● **What you are asked to do**
Repeat exactly, and only, the lines below starting at the line that contains "1263 pixels high." and ending at the line that contains "sign('DRAPERY', -.995, .79, 1622, 1781, MLET, .128, .026, 2.43)", inclusive of both.

**** Source records

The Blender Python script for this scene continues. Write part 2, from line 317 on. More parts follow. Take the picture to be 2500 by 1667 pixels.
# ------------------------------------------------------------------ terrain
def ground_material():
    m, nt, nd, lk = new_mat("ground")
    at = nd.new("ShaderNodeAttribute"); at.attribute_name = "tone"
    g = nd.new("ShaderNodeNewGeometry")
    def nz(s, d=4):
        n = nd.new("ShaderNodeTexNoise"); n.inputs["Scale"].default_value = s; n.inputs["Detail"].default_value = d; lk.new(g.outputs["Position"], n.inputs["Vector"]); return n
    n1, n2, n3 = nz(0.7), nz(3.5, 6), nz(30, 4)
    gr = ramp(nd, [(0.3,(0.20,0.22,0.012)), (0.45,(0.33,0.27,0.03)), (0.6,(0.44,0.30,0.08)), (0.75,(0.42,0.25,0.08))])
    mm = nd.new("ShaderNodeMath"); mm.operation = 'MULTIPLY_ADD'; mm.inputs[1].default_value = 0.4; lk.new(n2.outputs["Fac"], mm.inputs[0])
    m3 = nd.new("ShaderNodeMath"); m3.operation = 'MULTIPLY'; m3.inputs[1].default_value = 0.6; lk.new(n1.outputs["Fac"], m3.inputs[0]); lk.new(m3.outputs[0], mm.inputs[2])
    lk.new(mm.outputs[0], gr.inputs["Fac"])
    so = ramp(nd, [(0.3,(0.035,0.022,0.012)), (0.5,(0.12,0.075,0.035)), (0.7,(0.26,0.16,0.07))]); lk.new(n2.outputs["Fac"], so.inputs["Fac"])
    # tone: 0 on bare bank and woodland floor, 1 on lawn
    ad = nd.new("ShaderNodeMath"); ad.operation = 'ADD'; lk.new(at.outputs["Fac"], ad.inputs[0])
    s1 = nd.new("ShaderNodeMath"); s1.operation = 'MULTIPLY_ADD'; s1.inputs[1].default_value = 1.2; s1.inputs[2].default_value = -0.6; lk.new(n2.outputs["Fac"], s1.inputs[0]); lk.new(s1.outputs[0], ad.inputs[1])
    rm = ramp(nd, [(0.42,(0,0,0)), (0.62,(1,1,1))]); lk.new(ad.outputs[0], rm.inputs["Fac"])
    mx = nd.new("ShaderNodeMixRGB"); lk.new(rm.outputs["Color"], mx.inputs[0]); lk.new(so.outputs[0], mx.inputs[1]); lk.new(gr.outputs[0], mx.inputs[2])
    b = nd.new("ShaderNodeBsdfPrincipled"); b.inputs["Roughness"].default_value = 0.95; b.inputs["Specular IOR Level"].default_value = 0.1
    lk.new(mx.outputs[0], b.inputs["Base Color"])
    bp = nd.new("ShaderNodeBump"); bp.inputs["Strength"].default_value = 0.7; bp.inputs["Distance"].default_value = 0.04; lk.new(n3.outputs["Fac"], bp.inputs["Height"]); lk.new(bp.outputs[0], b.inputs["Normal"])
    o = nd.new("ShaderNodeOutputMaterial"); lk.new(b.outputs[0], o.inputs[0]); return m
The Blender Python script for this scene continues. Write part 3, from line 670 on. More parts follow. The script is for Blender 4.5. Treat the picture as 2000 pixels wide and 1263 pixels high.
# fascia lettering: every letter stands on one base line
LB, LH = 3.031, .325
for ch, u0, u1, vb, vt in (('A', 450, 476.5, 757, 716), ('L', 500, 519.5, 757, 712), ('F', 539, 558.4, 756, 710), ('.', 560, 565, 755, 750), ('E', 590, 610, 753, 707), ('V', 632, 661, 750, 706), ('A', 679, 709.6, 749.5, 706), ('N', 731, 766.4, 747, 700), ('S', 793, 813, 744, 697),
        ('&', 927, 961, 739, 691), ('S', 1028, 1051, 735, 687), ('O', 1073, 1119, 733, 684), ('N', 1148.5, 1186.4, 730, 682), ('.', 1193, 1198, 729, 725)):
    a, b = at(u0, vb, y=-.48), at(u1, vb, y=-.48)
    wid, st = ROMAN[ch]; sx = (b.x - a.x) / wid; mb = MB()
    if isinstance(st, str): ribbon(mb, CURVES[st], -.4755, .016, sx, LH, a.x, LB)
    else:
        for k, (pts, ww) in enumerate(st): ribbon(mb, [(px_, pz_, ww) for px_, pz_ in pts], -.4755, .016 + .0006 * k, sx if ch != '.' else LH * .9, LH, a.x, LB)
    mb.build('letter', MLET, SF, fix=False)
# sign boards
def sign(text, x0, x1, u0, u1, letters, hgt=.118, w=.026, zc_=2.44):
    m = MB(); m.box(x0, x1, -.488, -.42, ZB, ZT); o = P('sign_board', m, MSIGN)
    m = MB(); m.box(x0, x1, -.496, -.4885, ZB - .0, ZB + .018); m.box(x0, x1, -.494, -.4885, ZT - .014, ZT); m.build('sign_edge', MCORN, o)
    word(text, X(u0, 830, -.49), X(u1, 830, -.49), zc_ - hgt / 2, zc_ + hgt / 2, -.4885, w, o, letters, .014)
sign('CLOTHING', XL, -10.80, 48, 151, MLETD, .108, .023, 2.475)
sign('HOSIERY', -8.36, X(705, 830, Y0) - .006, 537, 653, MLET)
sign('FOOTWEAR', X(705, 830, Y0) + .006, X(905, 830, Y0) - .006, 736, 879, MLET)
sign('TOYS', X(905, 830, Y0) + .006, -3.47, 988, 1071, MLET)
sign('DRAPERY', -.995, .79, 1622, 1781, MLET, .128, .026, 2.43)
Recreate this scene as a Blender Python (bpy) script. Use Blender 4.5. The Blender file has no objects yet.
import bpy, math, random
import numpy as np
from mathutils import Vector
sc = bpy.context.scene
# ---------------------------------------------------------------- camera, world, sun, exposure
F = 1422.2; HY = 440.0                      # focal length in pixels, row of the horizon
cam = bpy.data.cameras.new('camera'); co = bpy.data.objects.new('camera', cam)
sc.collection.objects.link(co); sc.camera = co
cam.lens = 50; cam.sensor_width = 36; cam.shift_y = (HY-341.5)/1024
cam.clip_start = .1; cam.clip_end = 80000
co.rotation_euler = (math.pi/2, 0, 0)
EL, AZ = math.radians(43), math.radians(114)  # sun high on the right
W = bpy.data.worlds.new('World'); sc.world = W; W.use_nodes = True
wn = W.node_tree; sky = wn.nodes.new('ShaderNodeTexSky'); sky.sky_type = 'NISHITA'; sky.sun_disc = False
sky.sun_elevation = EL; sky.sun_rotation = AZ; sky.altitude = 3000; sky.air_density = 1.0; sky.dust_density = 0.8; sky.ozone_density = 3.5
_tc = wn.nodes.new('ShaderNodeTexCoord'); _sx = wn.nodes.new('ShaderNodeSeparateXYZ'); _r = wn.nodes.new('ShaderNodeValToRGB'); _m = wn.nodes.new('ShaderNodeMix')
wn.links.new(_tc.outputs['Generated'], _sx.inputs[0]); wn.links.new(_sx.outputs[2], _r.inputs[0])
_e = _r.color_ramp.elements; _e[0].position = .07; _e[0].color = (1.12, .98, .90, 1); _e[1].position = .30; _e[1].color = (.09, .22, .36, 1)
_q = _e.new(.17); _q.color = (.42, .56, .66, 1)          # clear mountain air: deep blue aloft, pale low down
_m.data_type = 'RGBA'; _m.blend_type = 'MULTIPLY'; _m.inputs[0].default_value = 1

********

● **Written reply**
The Blender Python script for this scene continues. Write part 3, from line 670 on. More parts follow. The script is for Blender 4.5. Treat the picture as 2000 pixels wide and 1263 pixels high.
# fascia lettering: every letter stands on one base line
LB, LH = 3.031, .325
for ch, u0, u1, vb, vt in (('A', 450, 476.5, 757, 716), ('L', 500, 519.5, 757, 712), ('F', 539, 558.4, 756, 710), ('.', 560, 565, 755, 750), ('E', 590, 610, 753, 707), ('V', 632, 661, 750, 706), ('A', 679, 709.6, 749.5, 706), ('N', 731, 766.4, 747, 700), ('S', 793, 813, 744, 697),
        ('&', 927, 961, 739, 691), ('S', 1028, 1051, 735, 687), ('O', 1073, 1119, 733, 684), ('N', 1148.5, 1186.4, 730, 682), ('.', 1193, 1198, 729, 725)):
    a, b = at(u0, vb, y=-.48), at(u1, vb, y=-.48)
    wid, st = ROMAN[ch]; sx = (b.x - a.x) / wid; mb = MB()
    if isinstance(st, str): ribbon(mb, CURVES[st], -.4755, .016, sx, LH, a.x, LB)
    else:
        for k, (pts, ww) in enumerate(st): ribbon(mb, [(px_, pz_, ww) for px_, pz_ in pts], -.4755, .016 + .0006 * k, sx if ch != '.' else LH * .9, LH, a.x, LB)
    mb.build('letter', MLET, SF, fix=False)
# sign boards
def sign(text, x0, x1, u0, u1, letters, hgt=.118, w=.026, zc_=2.44):
    m = MB(); m.box(x0, x1, -.488, -.42, ZB, ZT); o = P('sign_board', m, MSIGN)
    m = MB(); m.box(x0, x1, -.496, -.4885, ZB - .0, ZB + .018); m.box(x0, x1, -.494, -.4885, ZT - .014, ZT); m.build('sign_edge', MCORN, o)
    word(text, X(u0, 830, -.49), X(u1, 830, -.49), zc_ - hgt / 2, zc_ + hgt / 2, -.4885, w, o, letters, .014)
sign('CLOTHING', XL, -10.80, 48, 151, MLETD, .108, .023, 2.475)
sign('HOSIERY', -8.36, X(705, 830, Y0) - .006, 537, 653, MLET)
sign('FOOTWEAR', X(705, 830, Y0) + .006, X(905, 830, Y0) - .006, 736, 879, MLET)
sign('TOYS', X(905, 830, Y0) + .006, -3.47, 988, 1071, MLET)
sign('DRAPERY', -.995, .79, 1622, 1781, MLET, .128, .026, 2.43)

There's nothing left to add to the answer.